II love this time of the year at the Quinta. The landscape is verdant and soft to the eye! The hum of ongoing vineyard work – horse Tedo and Filipe plow between the rows of vines, pruned grapevine debris burns in small piles around the property, a new parcel undergoes preparation and hoes clink clink while working the rocky schist soil. Bird songs are heard from sunrise to dusk. Soon our dormant grape vines will burst back into life in spring.
Schist is the backbone to Douro Valley viticulture: this rock formation will become the dry rock walls that support the grape vines, and will also flake and crumble into the powdery soil that the grape vines flourish in.
A slate-like metamorphic rock, pushed above our earth’s surface from the intense heat deep below over millions of years, schist creates the dramatic and intensely beautiful landscape unique to Douro Valley. Hundreds of years ago, man painstakingly hand-stacked schist rocks into dry rock walls (meaning without any cement reinforcement), transforming the steep sides of Douro Valley into terraced vineyards.
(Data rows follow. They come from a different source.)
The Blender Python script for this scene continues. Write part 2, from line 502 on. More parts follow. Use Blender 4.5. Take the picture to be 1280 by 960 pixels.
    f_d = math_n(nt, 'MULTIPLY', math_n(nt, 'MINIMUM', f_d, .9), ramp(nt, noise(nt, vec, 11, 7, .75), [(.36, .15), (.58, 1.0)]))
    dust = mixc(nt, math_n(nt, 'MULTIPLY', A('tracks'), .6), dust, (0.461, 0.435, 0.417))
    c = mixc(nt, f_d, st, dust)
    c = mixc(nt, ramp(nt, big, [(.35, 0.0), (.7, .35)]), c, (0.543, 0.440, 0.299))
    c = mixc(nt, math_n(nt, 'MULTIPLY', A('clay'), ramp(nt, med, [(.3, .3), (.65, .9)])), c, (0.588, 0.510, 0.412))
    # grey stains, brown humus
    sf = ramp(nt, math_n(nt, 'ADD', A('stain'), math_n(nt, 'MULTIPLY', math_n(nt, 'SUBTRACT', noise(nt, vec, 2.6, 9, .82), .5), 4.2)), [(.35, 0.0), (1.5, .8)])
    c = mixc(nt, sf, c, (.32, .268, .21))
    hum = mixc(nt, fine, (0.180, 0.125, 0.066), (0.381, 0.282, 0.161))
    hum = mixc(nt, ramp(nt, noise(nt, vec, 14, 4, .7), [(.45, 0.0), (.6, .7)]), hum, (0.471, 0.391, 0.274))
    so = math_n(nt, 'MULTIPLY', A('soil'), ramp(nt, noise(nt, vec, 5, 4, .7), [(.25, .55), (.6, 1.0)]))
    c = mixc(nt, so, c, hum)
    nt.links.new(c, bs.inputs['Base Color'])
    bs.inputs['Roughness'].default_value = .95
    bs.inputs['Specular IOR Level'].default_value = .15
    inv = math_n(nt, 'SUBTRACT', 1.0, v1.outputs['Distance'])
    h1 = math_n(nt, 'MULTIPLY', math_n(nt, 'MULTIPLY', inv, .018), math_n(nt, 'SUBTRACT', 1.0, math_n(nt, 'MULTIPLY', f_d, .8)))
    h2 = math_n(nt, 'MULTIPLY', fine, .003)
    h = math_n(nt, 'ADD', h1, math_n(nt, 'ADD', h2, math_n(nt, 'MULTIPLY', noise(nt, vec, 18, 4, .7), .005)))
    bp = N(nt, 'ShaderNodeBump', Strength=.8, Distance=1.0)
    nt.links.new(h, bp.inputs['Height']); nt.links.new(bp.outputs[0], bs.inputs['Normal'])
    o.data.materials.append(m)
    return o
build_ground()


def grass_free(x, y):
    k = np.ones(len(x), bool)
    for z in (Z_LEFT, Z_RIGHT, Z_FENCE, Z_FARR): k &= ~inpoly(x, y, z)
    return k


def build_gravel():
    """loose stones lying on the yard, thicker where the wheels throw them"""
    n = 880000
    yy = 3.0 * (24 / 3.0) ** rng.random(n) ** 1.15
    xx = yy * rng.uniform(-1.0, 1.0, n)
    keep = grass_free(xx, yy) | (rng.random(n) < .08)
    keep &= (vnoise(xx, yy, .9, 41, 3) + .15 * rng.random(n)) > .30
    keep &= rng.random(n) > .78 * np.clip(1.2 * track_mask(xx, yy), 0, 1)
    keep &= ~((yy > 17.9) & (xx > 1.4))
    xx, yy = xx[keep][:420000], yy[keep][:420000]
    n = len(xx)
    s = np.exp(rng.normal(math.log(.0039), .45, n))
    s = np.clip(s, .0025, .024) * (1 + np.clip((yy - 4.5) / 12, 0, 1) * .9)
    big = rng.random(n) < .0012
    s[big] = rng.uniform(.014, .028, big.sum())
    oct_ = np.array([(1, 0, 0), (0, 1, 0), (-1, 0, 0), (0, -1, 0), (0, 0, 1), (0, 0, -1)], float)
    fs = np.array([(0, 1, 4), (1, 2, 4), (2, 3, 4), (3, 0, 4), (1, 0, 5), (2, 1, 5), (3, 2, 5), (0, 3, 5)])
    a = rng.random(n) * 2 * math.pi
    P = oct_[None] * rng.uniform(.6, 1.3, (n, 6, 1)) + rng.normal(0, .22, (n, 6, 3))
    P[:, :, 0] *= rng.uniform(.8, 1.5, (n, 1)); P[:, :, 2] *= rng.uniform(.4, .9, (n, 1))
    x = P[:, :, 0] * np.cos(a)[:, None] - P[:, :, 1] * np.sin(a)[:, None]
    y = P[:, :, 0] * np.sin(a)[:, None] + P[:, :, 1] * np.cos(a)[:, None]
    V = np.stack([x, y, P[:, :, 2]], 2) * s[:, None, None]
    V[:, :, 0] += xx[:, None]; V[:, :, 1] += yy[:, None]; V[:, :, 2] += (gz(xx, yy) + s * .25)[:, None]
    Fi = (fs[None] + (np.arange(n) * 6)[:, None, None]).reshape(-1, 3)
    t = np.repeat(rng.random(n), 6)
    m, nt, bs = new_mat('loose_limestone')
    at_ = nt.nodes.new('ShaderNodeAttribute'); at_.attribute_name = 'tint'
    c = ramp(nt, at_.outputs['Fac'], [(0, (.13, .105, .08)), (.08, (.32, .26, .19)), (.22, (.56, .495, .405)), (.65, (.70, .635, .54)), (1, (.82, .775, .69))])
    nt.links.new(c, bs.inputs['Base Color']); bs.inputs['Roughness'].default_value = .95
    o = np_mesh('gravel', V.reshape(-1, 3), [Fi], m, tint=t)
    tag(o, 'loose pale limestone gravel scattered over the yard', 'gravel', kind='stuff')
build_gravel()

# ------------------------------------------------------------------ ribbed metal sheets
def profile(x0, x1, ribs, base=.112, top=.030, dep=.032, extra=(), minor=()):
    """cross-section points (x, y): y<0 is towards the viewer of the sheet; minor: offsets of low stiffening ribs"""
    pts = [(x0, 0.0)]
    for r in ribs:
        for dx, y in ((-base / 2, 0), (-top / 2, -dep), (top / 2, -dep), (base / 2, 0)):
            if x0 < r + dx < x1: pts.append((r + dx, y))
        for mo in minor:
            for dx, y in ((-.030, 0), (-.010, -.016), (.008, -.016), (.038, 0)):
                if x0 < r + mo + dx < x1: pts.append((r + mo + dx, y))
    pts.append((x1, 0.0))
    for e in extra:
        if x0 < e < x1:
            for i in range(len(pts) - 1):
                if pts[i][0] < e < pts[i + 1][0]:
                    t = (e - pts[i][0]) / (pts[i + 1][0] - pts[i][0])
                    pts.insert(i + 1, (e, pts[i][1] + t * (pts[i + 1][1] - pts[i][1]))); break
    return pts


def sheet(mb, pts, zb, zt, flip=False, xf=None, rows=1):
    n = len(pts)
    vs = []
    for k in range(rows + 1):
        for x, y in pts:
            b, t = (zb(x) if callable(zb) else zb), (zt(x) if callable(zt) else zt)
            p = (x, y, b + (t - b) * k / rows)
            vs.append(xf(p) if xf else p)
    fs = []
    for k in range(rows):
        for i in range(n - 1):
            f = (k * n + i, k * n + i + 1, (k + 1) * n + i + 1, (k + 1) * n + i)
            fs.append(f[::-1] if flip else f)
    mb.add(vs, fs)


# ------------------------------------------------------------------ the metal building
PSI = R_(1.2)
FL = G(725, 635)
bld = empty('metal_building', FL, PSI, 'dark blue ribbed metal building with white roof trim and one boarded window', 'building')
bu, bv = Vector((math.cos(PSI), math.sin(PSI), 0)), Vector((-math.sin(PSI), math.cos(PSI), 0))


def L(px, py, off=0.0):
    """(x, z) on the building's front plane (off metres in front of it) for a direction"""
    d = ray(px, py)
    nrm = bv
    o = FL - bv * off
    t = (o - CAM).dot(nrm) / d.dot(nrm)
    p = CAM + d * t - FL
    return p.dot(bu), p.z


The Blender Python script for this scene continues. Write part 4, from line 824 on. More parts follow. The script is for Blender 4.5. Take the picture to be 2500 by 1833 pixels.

At Quinta do Tedo we have over 4 km / 2.4 miles total of dry rock walls, and every spring our vineyard team restores parts that have fallen from intense periods of rain. These walls support the 25 cm / 10 “ of humidity-retaining top soil, and underneath the top soil is shist bedrock’s vertical stratas; the vines’ roots penetrate down through the fissures, sometimes down as much as 25 m / 75 feet, to find moisture to survive the arid and hot summer months of 40 C + / 105 F + temperatures. As our property is dry farmed the grape vine finds a way to survive.
Nutrient-rich and humidity-retaining schist in another guise – the soil for producing low yields of small, thick-skinned intensely flavored grapes that are crafted into our world-class Ports and Douro DOC Wines.